Friday, 27 April 2012

Full Metal Jacket (1987)

There are many cynical Vietnam films, but few are as instantly brutal as Full Metal Jacket. The very first scene is a steady-cam shot that follows drill instructor Sergeant Hartman around the recruits’ digs as he verbally abuses them as he introduces them to Parris Island boot camp. I mean he really lays into them; within that first steady-cam shot there are 4 swear words 1 of which is fuck, and in the whole scene he swears 37 times 16 of which are fuck! Needless to say not all of the recruits can cope with Hartman’s tough love, in particular Private Leonard Lawrence (Private Pyle) doesn’t, and with disastrous consequences.

The whole film is told through the eyes of the Joker (Matthew Modine), both in the boot camp and then in Vietnam. As a war correspondent he is sent off to cover a story and ends up tagging along with a squad of marines which includes one of Joker’s friends from his days in boot camp. Of course as the film progresses the number of marines in this squad drops and drops, and it climaxes with a scene where Joker has to come to terms with killing face to face; he has to finally confront his demons as well as the mixed messages on his uniform.

There are quite a few tracking shots which gives the film a very fluid feel, which almost counteracts some of the confusing, disjointed battle sequences. The action is all superb and very well edited, though never over the top. One aspect I particularly liked was the tanks firing; usually filmed from behind we would see the tank fire, see the impact in the distance, and then hear the explosion.
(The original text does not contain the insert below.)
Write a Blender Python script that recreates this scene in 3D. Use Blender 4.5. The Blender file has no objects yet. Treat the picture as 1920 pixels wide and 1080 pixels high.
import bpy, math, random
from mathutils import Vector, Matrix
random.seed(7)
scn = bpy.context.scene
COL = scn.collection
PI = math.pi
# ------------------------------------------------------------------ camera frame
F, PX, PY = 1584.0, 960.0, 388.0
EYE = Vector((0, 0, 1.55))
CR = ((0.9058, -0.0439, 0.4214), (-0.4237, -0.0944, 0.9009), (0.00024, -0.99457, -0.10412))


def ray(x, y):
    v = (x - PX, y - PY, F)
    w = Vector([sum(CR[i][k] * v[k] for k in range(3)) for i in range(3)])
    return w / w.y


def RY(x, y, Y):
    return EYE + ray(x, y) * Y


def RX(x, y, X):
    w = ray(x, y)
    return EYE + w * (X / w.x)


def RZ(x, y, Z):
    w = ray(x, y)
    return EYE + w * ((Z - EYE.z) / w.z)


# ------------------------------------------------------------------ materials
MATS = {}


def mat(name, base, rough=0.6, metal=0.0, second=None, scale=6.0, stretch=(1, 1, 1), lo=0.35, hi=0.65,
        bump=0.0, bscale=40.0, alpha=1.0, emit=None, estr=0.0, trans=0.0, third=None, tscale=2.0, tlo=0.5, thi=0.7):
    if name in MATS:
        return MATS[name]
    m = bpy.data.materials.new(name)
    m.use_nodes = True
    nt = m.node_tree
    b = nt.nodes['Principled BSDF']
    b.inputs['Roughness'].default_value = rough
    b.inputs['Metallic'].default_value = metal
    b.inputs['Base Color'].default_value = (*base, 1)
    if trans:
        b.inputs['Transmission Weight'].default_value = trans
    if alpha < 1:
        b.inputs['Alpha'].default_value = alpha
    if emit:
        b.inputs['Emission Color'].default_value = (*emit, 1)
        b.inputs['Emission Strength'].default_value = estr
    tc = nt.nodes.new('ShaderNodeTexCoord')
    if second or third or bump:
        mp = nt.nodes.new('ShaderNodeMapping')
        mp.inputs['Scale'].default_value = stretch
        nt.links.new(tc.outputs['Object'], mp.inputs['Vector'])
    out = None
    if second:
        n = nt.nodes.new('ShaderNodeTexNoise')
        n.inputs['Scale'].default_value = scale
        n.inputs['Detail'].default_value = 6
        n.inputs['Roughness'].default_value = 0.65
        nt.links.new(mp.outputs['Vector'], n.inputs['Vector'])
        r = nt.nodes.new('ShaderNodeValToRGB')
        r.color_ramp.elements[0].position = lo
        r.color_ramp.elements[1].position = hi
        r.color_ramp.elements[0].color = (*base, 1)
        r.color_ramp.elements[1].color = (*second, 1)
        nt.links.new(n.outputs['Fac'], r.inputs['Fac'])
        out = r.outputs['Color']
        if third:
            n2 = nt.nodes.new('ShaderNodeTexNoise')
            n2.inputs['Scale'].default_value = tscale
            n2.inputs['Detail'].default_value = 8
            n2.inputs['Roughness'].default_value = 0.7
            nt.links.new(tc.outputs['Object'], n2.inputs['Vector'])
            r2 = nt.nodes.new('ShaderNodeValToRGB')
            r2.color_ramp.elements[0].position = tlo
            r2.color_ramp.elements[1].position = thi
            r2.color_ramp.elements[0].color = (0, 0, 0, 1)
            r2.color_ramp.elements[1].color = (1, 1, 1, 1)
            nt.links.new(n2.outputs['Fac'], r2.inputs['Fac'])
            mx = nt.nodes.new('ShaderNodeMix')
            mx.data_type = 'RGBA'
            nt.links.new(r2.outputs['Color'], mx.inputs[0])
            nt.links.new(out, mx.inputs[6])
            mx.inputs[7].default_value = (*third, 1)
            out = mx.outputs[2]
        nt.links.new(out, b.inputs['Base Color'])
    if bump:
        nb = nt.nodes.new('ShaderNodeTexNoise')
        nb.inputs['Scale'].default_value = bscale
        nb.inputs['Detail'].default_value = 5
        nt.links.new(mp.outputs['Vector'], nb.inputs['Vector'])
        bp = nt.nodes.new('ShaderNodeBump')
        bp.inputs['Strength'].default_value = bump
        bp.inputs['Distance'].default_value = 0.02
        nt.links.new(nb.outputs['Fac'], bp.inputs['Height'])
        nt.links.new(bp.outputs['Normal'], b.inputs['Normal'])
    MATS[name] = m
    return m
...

Exactly correct, I just thought that it was a nice subtle touch. Otherwise there were some beautifully framed shots as I have come to expect from Kubrick.

The main cast are all great, each with their little idiosyncrasies. Joker makes jokes to cope with the awful situation he finds himself in, Cowboy is a good soldier but lacks the conviction to lead when he is thrust into that situation. Lawrence (Vincent D'Onofrio) is really good as the persecuted and slightly unhinged private Pyle; but special mention must be made for Lee Ermey’s drill instructor. Gunnery Sergeant Hartman is an amazing character, he is just so brutal it is hard to imagine anyone being able to maintain that intensity for as long as he does. There is also an appearance of a very young looking Adam Baldwin as Animal Mother, a gung-ho marine who, as his name suggests, is fairly intense and likes nothing more than charging head on into battle.

At one moment in the film Joker explains that the conflicting messages on his uniform (Born to Kill and a peace symbol) are highlighting the duality of man; and the film itself has many examples of this. The marines are effectively brainwashed to become killing machines at boot camp, but the drill instructor explains that they are not robots, they need to remain men. It is implied that the Vietnam war is not a popular war with the American public back home, yet Joker is told to rewrite one of his stories with a confirmed kill at the end so that it appears that the marines are being successful. Of course finally, despite maintaining throughout the film that he is a killer, Joker finds it hard to look into the eyes of the enemy and actually pull the trigger.

Hard-hitting and brutal, Full Metal Jacket is another cynical look at an unpopular war, but is actually perhaps more subtle about it (boot camp excepted) than the other classic Vietnam movies. Great acting, completely absorbing, and with Kubrick’s ability to know exactly where to put the camera make Full Metal Jacket a truly memorable film.